When Billionaires Dream Of Watching Everyone
Sanders pulled no punches, writing that Ellison "predicts an AI surveillance state where 'we're constantly recording and reporting everything.'" His question to Americans: Is this really where we're headed? A world where billionaires can track your private communications?
In a video message, Sanders framed the stakes clearly. Will AI create "a freer, more democratic society," he asked, or will it just hand more power to "the oligarchs who control the technology?"
The Privacy Problem Gets Personal
Here's what has Sanders worried: If AI systems can access phone calls, emails, texts, and internet activity, and those systems are owned by private billionaires, what happens to democracy? It's not exactly a theoretical concern.
"How do we sustain a democracy under those conditions? How do we protect our privacy?" Sanders said in his video.
What Ellison Actually Said
The comments Sanders referenced came from Oracle's financial analyst meeting back in September 2024. Ellison was describing his vision for AI processing massive amounts of video from cameras in cars, homes, and police equipment.
"We're going to have supervision," Ellison said at the time. "Every police officer is going to be supervised at all times, and if there's a problem, AI will report that problem and report it to the appropriate person. Citizens will be on their best behavior because we are constantly recording and reporting everything that's going on."
To be fair to Ellison, he was talking about police accountability. But the "citizens will be on their best behavior" part probably didn't help his case.
Ellison, who founded Oracle and remains its largest shareholder, has a net worth of $281 billion. That makes him the second-richest person on the Bloomberg Billionaires Index, trailing only Elon Musk.
Timing Is Everything
Sanders' criticism lands just as Oracle prepares to report quarterly earnings Wednesday after the market close.
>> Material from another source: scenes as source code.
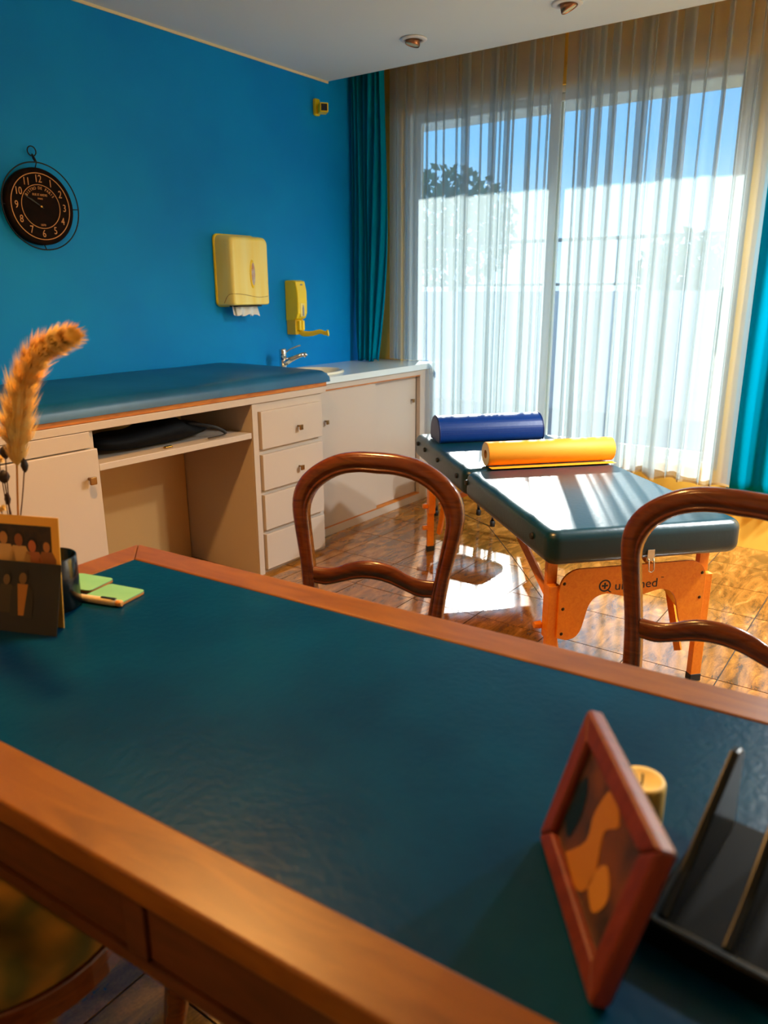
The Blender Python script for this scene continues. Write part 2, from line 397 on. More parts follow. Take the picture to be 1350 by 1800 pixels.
WARM, NEUT = (1.0, .50, .14), (.93, .98, 1.0)  # out-of-view spots below are added to lift the interior brightness
for x_, y_, pw, cl, lab in ((3.548, -.05, 210, NEUT, 'unseen fill spot added for brightness, nearer the blue wall'), (3.548, -.85, 260, NEUT, 'unseen fill spot added for brightness, farther from the blue wall'),
        (1.2, 1.565, 100, WARM, 'unseen warm fill spot added above the desk end by the pampas'),
        (-.7, 1.565, 34, WARM, 'unseen warm fill spot added behind the desk chair')):
    downlight((x_, y_, ZC), lab, R(6), (pw, cl))
ms = thing('motion_sensor', 'small yellow motion sensor high on the blue wall beside the curtain', 'sensor', (3.80, YW, 2.385))
M_yel = mat('yellow_plastic', (255, 220, 10), .35)
M_yel2 = mat('yellowed_plastic', (255, 240, 140), .35, var=(255, 226, 92), vscale=2.2, vstretch=(7, 7, .6))
MB().slab(-.022, .022, -.045, .045, 0, .022, .01, .006, M=Matrix.Rotation(R(90), 4, 'X')).build('wall_bracket', M_yel, ms)
Ms = Matrix.Translation((.01, -.045, -.012)) @ Matrix.Rotation(R(-38), 4, 'Z')
MB().box((-.025, -.055, -.025), (.025, .02, .025), M=Ms).build('sensor_head', M_yel, ms, bevel=.003)
MB().box((-.018, -.058, -.018), (.018, -.054, .018), M=Ms).build('lens', mat('dark_lens', (16, 14, 26), .25), ms)

# ------------------------------------------------------------------ clock
def clock():
    t = thing('wall_clock', 'round black vintage wall clock with tan numerals and wire ring', 'clock', (1.957, YW, 1.696))
    Mw = Matrix.Rotation(R(90), 4, 'X')   # local z -> -y : out of the wall
    M_bl = mat('aged_black', (14, 8, 5), .8, spec=.1, var=(30, 14, 6), vscale=30); M_wire = mat('black_iron', (12, 12, 14), .5, .4)
    M_tan = mat('tan_print', (206, 146, 84), .6)
    MB().lathe([(0, .004), (.148, .004), (.153, .012), (.153, .034), (.149, .040), (.142, .041), (0, .041)], seg=64, M=Mw).build('clock_body', M_bl, t)
    circ = lambda r, z: [(r*math.cos(a*math.pi/40), r*math.sin(a*math.pi/40), z) for a in range(81)]
    MB().tube(circ(.172, .045), .0028, 8, False, M=Mw).build('wire_ring', M_wire, t)
    for a in (0, 90, 180, 270):
        c, s = math.cos(R(a)), math.sin(R(a)); MB().tube([(.148*c, .148*s, .03), (.172*c, .172*s, .045)], .0022, 6, M=Mw).build('ring_strut', M_wire, t)
    m = MB(); m.tube([(0, .170, .045), (0, .188, .03), (0, .205, .02)], [.004, .006, .004], 8, M=Mw)
    m.tube([(.019*math.cos(a*math.pi/12), .217+.019*math.sin(a*math.pi/12), .02) for a in range(25)], .0025, 6, False, M=Mw); m.build('hanging_loop', M_wire, t)
    for r, wd in ((.131, .0018), (.086, .0014)):
        MB().lathe([(r-wd, .0412), (r-wd, .0420), (r+wd, .0420), (r+wd, .0412)], seg=64, M=Mw).build('dial_line', M_tan, t)
    for h in range(1, 13):
        a = R(90-30*h); text_mesh('numeral', str(h), .042, M_tan, t, Mw @ Matrix.Translation((.108*math.cos(a), .108*math.sin(a), .0418)), xs=.8)
    def arc(txt, r, size, a0, step):
        for i, ch in enumerate(txt):
            if ch == ' ': continue
            a = a0 - step*i
            text_mesh('lettering', ch, size, M_tan, t, Mw @ Matrix.Translation((r*math.cos(R(a)), r*math.sin(R(a)), .0418)) @ Matrix.Rotation(R(a-90), 4, 'Z'), xs=.85)
    arc('BISTRO DE PARIS', .073, .0165, 144, 7.7)
    text_mesh('lettering', 'RUE ST ANDRE', .0125, M_tan, t, Mw @ Matrix.Translation((0, .046, .0418)), xs=.8)
    text_mesh('lettering', 'PARIS', .009, M_tan, t, Mw @ Matrix.Translation((0, .031, .0418)))
    text_mesh('lettering', '1870', .012, M_tan, t, Mw @ Matrix.Translation((0, -.073, .0418)))
    M_hand = mat('black_hand', (8, 8, 10), .5)
    for ang, ln, wd, nm in ((R(148), .062, .0035, 'hour_hand'), (R(150), .085, .0022, 'minute_hand')):
        MB().prism([(-.012, -wd*.5), (ln*.8, -wd), (ln, 0), (ln*.8, wd), (-.012, wd*.5)], .0435 if nm == 'hour_hand' else .0450, .0442 if nm == 'hour_hand' else .0457, M=Mw @ Matrix.Rotation(ang, 4, 'Z')).build(nm, M_hand, t)
    MB().lathe([(0, .048), (.004, .048), (.006, .044), (.006, .041)], seg=16, M=Mw).build('centre_pin', mat('brass', (196, 150, 70), .25, 1.), t)
clock()

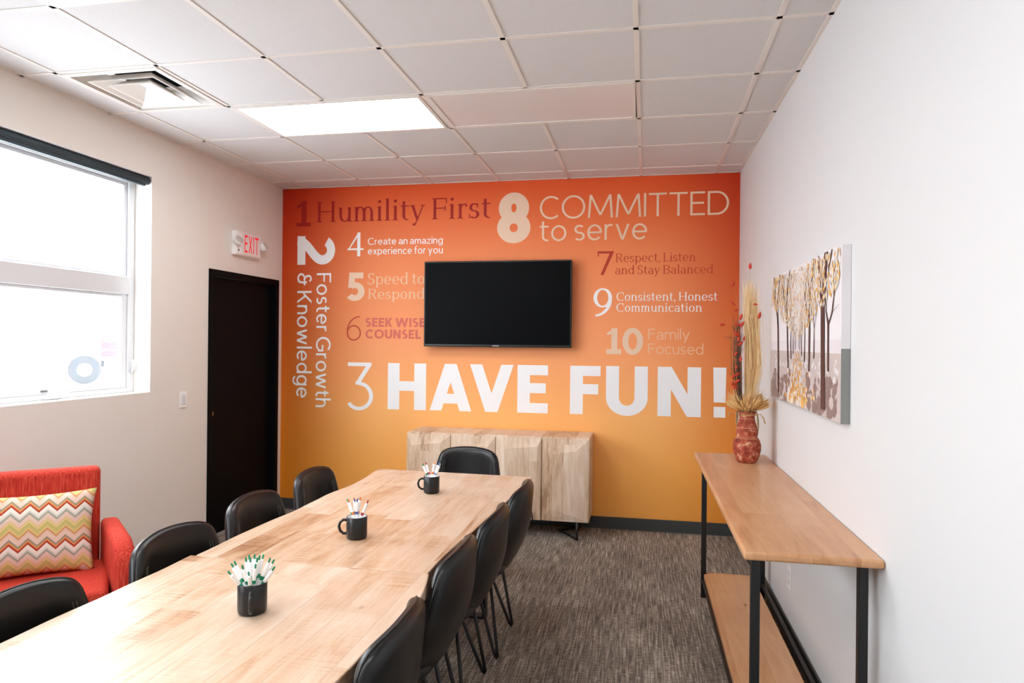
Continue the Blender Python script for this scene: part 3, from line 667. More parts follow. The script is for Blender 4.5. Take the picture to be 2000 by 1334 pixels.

Wall Street is expecting revenue of about $16.22 billion and earnings of $1.64 per share, according to consensus estimates.
Back in September, Oracle posted first-quarter revenue of $12.45 billion, up 9% year-over-year and just barely missing the Street's $12.46 billion consensus.
The political scrutiny adds another layer to what's already a closely watched earnings report for the cloud computing giant.